When William Harvey arrived in Kabul in 2010 to teach at the Afghanistan National Institute of Music, he found a school filled with students eager to learn in a country where music had once been banned. The impact that 9/11 left on the Juilliard-trained musician made him realize that he didn’t want to accept a traditional classical music career. Years earlier he had read about a young Afghan who said he had not heard music in so long that he could not imagine what it would sound like. The quote stayed with him and he decided to commit himself to cultural diplomacy. This motivated his decision to move to Afghanistan and eventually teach.
At the school, he worked closely with Dr. Ahmad Sarmast where he conducted the Afghan Youth Orchestra and helped develop a program that blended Afghan and Western musical traditions. Students came from various backgrounds, including many from disadvantaged backgrounds. Some had grown up working on Kabul’s streets before discovering music at the institute.

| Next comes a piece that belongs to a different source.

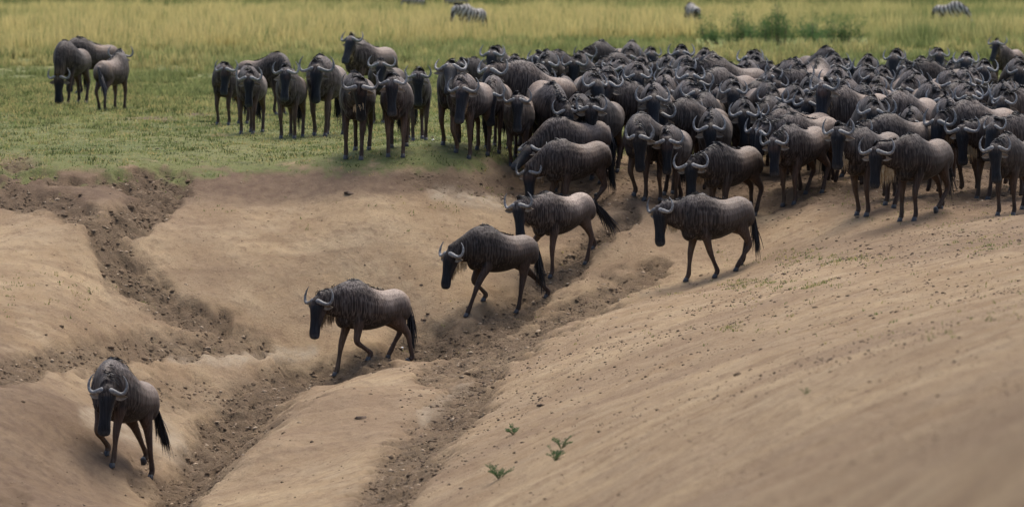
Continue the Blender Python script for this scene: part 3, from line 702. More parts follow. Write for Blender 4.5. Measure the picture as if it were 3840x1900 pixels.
hero((3755,730), 40, 412, (3605,482), (3630,632), 'tall very dark wildebeest with heavy black mane, second from the right in the front rank', ht=18, beard=1.7, pale_beard=1, tail=(0, 5), hxpx=[3692,3655,None,None], seed=13, voxel=.017, group=FR)
hero((3812,800), 34, 488, (3735,557), (3745,675), 'narrow faced young wildebeest in front at the right edge of the photo', ht=8, beard=1.2, seed=14, voxel=.017, pale_beard=1, group=FR)
LG = 'three wildebeest grazing apart at the far left'
hero((272,392), 18, 152, (222,308), (214,398), 'grazing wildebeest at the far left with its muzzle down in the grass', seed=15, group=LG)
hero((352,352), 62, 138, (268,300), (262,385), 'wildebeest behind the grazing one at the far left, high dark shoulder showing', seed=16, group=LG)
hero((420,414), -158, 192, (452,205), (452,290), 'wildebeest seen from behind beside the grazing pair, black tail swept left', tail=(-60, 40), seed=17, group=LG)
MG = 'wildebeest standing in a loose row on the green grass'
hero((868,468), 24, 232, (850,257), (826,360), 'leftmost wildebeest of the loose row on the grass, head turned left', seed=18, group=MG)
hero((944,500), 8, 240, (938,292), (934,405), 'second wildebeest from the left in the loose row, lowered head before a sloping back', seed=19, group=MG)
hero((985,430), -60, 196, (1050,272), (1052,350), 'wildebeest standing sideways behind the loose row, arched dark back, facing right', seed=20, group=MG)
hero((1094,517), 8, 246, (1072,266), (1070,368), 'brown wildebeest third from the left in the front of the loose row, tawny chin', seed=21, pale_beard=1, group=MG)
hero((1226,508), 14, 200, (1185,258), (1173,385), 'tall wildebeest of the loose row with upright horns and black mane tuft above them', seed=22, group=MG)
hero((1342,577), 6, 250, (1352,322), (1358,440), 'wildebeest foremost in the loose row with black face and big cream beard', beard=1.1, seed=23, pale_beard=1, group=MG)
hero((1490,567), 2, 262, (1470,306), (1465,432), 'wildebeest with square black face looking straight ahead, right of the cream bearded one', seed=24, pale_beard=1, group=MG)
hero((1566,526), -6, 255, (1567,280), (1562,388), 'round bodied wildebeest with wide upcurled horns, rightmost of the loose row', seed=25, pale_beard=1, group=MG)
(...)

The work was demanding but rewarding, said Harvey, who often spent long days teaching and rehearsing with students who were eager to perform. One of them, Marjan Fedai, had once sold chewing gum on the street before enrolling at the school. She later performed on Afghan television as a violinist, an opportunity that would have been unimaginable only a few years earlier.

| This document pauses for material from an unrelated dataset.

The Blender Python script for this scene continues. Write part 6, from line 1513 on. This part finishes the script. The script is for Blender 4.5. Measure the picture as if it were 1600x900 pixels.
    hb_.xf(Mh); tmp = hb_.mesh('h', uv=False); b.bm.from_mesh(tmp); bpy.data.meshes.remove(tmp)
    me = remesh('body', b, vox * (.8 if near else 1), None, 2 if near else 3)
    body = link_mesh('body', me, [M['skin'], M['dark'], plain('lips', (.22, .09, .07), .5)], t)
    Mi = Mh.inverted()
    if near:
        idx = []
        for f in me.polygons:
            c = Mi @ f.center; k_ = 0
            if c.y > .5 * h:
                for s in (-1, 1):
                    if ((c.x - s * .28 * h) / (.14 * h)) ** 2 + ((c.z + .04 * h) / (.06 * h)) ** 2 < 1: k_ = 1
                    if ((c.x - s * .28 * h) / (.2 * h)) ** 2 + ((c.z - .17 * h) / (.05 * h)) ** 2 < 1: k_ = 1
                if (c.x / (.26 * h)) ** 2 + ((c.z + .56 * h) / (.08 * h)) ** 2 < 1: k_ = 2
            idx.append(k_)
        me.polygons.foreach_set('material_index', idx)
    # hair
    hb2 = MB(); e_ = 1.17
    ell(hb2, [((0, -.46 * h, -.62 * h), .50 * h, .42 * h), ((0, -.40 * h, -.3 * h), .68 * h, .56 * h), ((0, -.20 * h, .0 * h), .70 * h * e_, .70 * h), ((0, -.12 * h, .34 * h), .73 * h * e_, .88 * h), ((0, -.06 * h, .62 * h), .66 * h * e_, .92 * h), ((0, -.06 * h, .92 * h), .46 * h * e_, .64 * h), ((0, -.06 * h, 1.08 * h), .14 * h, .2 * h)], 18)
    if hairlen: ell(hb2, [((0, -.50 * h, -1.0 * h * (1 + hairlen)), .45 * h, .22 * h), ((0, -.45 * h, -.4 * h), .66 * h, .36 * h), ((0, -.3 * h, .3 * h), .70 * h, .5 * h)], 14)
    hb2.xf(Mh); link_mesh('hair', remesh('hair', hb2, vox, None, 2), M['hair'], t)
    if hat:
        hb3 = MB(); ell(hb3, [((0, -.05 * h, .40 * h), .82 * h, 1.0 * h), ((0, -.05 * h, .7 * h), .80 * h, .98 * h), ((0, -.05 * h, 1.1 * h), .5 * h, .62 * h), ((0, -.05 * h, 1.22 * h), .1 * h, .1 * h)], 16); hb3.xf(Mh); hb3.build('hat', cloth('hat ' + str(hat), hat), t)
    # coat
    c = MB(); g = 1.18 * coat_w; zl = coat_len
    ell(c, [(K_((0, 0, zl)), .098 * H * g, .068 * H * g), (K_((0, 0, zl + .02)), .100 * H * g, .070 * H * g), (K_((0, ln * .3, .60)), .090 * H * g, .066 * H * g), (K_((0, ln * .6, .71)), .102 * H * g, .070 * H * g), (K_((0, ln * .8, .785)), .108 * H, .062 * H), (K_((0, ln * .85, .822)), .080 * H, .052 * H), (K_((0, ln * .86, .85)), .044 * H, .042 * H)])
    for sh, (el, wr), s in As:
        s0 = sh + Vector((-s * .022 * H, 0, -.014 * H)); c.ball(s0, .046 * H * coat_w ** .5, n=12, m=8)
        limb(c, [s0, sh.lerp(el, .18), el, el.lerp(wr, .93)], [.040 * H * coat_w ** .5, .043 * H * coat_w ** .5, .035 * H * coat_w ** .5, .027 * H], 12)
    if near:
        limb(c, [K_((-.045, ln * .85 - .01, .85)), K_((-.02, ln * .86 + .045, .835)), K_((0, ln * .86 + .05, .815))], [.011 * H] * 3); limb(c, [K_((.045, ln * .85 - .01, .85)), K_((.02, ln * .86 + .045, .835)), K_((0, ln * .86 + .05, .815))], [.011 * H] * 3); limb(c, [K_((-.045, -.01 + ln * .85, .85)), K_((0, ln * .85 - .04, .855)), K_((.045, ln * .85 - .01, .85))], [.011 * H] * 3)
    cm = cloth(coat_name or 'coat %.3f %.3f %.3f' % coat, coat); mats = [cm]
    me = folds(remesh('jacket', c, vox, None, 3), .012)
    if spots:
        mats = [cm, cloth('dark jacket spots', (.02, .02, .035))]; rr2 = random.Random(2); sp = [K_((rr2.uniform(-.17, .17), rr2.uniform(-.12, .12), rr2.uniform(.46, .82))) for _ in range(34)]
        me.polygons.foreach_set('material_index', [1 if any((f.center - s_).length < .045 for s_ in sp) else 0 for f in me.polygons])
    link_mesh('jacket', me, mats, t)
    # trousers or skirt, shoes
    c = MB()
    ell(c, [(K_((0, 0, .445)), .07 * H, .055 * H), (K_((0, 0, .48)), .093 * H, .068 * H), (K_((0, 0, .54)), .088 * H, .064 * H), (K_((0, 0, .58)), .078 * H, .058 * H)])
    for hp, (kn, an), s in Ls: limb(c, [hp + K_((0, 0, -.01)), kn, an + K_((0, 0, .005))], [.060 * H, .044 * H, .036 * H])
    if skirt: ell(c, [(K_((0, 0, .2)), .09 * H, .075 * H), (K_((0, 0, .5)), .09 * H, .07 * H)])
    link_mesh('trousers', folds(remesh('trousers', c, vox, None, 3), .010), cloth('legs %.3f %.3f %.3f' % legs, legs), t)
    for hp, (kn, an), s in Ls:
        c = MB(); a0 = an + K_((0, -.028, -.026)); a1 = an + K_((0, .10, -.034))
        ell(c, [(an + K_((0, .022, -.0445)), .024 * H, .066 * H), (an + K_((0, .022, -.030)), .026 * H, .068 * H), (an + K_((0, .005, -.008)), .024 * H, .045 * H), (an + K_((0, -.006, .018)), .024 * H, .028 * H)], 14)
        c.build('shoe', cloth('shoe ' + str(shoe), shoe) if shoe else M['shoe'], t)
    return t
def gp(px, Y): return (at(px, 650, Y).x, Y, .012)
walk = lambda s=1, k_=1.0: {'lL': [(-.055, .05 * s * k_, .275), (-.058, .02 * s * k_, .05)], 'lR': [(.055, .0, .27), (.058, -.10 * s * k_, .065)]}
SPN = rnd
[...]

The students’ achievements reached international stages. In 2013, the Afghan Youth Orchestra performed to a sold out audience at Carnegie Hall, a moment Harvey describes as one of the highlights of his career.
“Watching them walk onto that stage was extraordinary,” he said. “These were students who had overcome enormous obstacles just to learn music.”

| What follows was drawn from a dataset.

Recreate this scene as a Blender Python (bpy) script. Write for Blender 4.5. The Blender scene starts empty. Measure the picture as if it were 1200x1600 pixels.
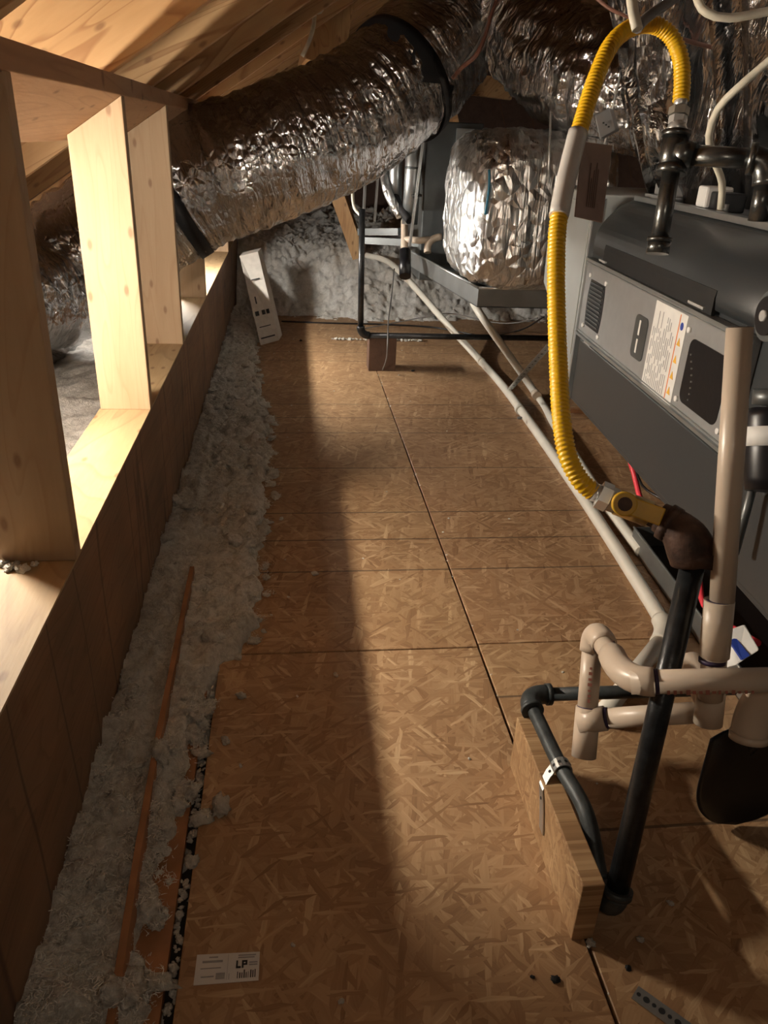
import bpy, bmesh, math, random
from mathutils import Vector, Matrix, noise, Euler

# ------------------------------------------------------------------ camera
F_PX, PITCH, YAW, ROLL, CAM_H = 1208.1, math.radians(25.94), math.radians(7.53), math.radians(2.70), 1.206
fwd = Vector((math.sin(YAW)*math.cos(PITCH), math.cos(YAW)*math.cos(PITCH), -math.sin(PITCH)))
rt0 = Vector((math.cos(YAW), -math.sin(YAW), 0)); up0 = rt0.cross(fwd)
RT = math.cos(ROLL)*rt0 + math.sin(ROLL)*up0
UP = -math.sin(ROLL)*rt0 + math.cos(ROLL)*up0
CAM = Vector((0, 0, CAM_H))
scene = bpy.context.scene
COL = scene.collection
cd = bpy.data.cameras.new('camera'); cam = bpy.data.objects.new('camera', cd); COL.objects.link(cam)
cd.sensor_fit = 'VERTICAL'; cd.sensor_height = 36.0; cd.lens = F_PX/1600*36.0; cd.clip_start = .02
mw = Matrix((RT, UP, -fwd)).transposed().to_4x4(); mw.translation = CAM
cam.matrix_world = mw
scene.camera = cam
# ------------------------------------------------------------------ world, exposure
w = bpy.data.worlds.new('attic_gloom'); scene.world = w; w.use_nodes = True
w.node_tree.nodes['Background'].inputs[0].default_value = (1.0, .86, .70, 1)
w.node_tree.nodes['Background'].inputs[1].default_value = .028
vs = scene.view_settings
vs.view_transform = 'Standard'; vs.look = 'None'; vs.exposure = 0.40; vs.gamma = 1.0; vs.use_curve_mapping = False
# strip lamps in the eave (emission strength, end points)
TUBES = [(1130.0, (-.93, 1.58, .90), (-.93, 1.83, .90), (1.0,.89,.74)), (700.0, (-.74, 4.10, .785), (-.74, 4.52, .785), (1.0,.94,.85))]
FILL_POS = (.10, -.28, 1.50); FILL_W = 4.8

# ------------------------------------------------------------------ helpers
def ray(x, y): return (x-600)/F_PX*RT - (y-800)/F_PX*UP + fwd
def D(x, y, zc): return CAM + zc*ray(x, y)
def _ax(x, y, i, v):
    d = ray(x, y); return CAM + ((v-CAM[i])/d[i])*d
def Xp(x, y, v): return _ax(x, y, 0, v)
def Yp(x, y, v): return _ax(x, y, 1, v)
def Zp(x, y, v=0.0): return _ax(x, y, 2, v)
V = Vector
OFF = {}
rnd = random.Random(7)

def tag(o, label=None, cat=None, group=None, kind=None):
    if label: o['label'] = label
    if cat: o['category'] = cat
    if group: o['group'] = group
    if kind: o['kind'] = kind
    return o
def thing(name, label, cat, loc, group=None, kind=None):
    o = bpy.data.objects.new(name, None); COL.objects.link(o); o.location = loc; o.empty_display_size = .05
    OFF[o.name] = V(loc)
    return tag(o, label, cat, group, kind)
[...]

Today the future of music education in Afghanistan remains uncertain. Since the Taliban returned to power in 2021 and reinstated a ban on music, the institute’s campus in Kabul has been abandoned and many of its students and teachers now live abroad. For Harvey, the loss is profound. “The damage is incalculable,” he said, reflecting on a program that once gave young musicians a place to learn and perform.